Ele tentou adquirir o nome social com a ajuda da irmã, entretanto o processo não deu certo e pra isso precisou recorrer a sua mãe. Apesar da situação, que foi um motivador pontual, ele explica que o processo de “se assumir” para a família foi algo muito gradual e que tudo fluiu de maneira natural.
“Nunca me senti desrespeitado ou invalidado de alguma forma por minha família. Embora, às vezes, cometam erros nos pronomes devido à fase de adaptação, todos me oferecem um apoio incondicional. Sinto-me muito privilegiado pela família que tenho, pois sei que essa não é a realidade de muitas pessoas trans.”, explicou o universitário.
Em relação à assistência dada pelo Estado, os processos legais em si correram bem, entretanto, na prática, continuou enfrentando muitos problemas, por falta de conhecimento das pessoas, que acabam desrespeitando seus direitos, e, por vezes, o constrangendo.
“Muitas vezes, eu precisava ficar lembrando os professores para não errarem na hora da chamada, o que era cansativo e constrangedor (…) Também enfrentei alguns problemas no uso dos banheiros, devido à falta de preparo de um funcionário e à estrutura deficiente dos banheiros (as portas não trancavam e homens trans não podem usar a porta aberta). Por causa disso, eu sempre precisava ir ao banheiro com um amigo, tornando a situação bastante problemática”, explicou Khaio.
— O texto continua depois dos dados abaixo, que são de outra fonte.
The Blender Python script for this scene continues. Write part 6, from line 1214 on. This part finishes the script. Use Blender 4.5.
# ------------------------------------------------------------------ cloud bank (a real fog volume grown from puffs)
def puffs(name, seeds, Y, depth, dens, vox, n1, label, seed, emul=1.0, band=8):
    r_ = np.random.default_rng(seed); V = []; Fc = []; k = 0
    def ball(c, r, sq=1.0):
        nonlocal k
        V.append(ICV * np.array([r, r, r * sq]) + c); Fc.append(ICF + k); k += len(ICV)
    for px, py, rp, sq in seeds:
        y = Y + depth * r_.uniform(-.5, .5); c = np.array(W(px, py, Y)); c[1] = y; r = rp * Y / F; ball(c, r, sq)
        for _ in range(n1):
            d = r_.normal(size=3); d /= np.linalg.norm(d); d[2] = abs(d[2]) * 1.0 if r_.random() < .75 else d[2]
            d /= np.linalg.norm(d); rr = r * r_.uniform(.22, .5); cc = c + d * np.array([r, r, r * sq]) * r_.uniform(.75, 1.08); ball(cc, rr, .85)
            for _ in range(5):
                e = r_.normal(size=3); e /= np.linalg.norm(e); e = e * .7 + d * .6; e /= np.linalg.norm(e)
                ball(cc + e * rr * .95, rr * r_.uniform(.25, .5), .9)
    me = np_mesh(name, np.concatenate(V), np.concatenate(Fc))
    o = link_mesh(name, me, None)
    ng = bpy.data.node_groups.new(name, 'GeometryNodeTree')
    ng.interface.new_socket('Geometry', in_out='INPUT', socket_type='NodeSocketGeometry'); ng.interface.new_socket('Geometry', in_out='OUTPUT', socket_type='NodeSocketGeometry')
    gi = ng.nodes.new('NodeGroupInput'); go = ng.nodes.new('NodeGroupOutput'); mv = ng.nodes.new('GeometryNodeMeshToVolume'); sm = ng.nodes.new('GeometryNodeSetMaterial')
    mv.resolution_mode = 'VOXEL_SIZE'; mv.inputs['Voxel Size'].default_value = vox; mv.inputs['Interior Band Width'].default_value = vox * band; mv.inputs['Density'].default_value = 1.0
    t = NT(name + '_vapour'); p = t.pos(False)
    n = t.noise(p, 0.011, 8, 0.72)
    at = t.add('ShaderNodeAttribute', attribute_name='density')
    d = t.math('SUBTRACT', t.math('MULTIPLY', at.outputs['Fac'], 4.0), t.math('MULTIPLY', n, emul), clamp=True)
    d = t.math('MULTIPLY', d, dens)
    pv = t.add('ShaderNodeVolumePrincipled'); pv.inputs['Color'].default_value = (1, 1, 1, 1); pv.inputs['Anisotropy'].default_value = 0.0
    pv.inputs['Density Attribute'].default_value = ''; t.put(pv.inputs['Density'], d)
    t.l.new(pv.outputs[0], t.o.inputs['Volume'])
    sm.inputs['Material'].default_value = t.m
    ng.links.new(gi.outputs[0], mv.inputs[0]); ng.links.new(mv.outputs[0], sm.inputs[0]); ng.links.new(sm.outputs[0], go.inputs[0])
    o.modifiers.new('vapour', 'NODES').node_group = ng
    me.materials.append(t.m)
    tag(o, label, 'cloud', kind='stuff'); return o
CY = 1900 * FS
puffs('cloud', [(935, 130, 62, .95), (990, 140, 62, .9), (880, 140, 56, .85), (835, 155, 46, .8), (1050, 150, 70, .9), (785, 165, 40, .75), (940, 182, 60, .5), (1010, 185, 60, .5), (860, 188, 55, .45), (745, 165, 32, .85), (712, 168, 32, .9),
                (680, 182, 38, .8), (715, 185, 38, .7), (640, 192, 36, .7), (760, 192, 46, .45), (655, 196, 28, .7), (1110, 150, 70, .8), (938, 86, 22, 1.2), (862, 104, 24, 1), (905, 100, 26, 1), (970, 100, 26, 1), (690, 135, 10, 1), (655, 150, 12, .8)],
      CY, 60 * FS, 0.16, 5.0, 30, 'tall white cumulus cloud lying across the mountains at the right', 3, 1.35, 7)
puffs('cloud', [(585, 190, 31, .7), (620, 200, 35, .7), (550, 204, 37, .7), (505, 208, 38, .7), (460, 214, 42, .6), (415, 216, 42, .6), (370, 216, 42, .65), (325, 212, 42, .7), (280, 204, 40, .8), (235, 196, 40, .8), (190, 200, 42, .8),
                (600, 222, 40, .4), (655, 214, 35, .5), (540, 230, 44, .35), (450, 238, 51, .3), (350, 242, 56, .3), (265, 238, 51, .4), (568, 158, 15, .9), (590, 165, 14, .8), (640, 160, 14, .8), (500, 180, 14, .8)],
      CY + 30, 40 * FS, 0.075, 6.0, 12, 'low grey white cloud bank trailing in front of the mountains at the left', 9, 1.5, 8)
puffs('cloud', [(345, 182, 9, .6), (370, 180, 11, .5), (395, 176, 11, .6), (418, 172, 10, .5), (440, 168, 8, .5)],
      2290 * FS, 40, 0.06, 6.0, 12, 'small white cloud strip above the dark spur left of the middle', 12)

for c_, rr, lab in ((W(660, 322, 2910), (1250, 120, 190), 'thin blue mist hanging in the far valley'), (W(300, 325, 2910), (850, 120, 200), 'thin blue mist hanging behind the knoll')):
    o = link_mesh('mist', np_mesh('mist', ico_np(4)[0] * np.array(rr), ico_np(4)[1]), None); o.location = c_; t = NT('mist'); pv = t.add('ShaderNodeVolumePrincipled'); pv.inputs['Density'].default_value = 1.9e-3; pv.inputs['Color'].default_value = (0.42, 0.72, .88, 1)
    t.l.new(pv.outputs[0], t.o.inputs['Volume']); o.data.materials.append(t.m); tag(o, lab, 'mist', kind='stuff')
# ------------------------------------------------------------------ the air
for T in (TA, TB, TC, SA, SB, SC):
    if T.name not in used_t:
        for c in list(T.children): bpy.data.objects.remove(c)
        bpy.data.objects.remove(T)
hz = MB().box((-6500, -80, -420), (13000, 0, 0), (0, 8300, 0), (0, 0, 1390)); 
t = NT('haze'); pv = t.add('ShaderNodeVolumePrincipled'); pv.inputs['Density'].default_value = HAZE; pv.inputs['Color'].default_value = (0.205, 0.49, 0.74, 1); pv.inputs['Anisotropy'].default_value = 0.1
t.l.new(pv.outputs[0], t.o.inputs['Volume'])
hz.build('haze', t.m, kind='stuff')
Por fim, o jovem relata que a inauguração do ambulatório voltado para o público trans, na URAP Ary Rodrigues, tem dado um atendimento exemplar. Khaio começou a realizar a sua hormonioterapia no local, com toda assistência do poder público.
“Essa experiência mais recente me trouxe esperança e satisfação em ver avanços nas políticas públicas relacionadas às pessoas LGBTQIA+. No geral, embora eu reconheça os progressos, acredito que ainda há espaço para ajustes e melhorias nas políticas públicas voltadas para a comunidade LGBTQIA+, visando garantir uma experiência mais inclusiva e respeitosa em diversos setores da sociedade”, finaliza Khaio.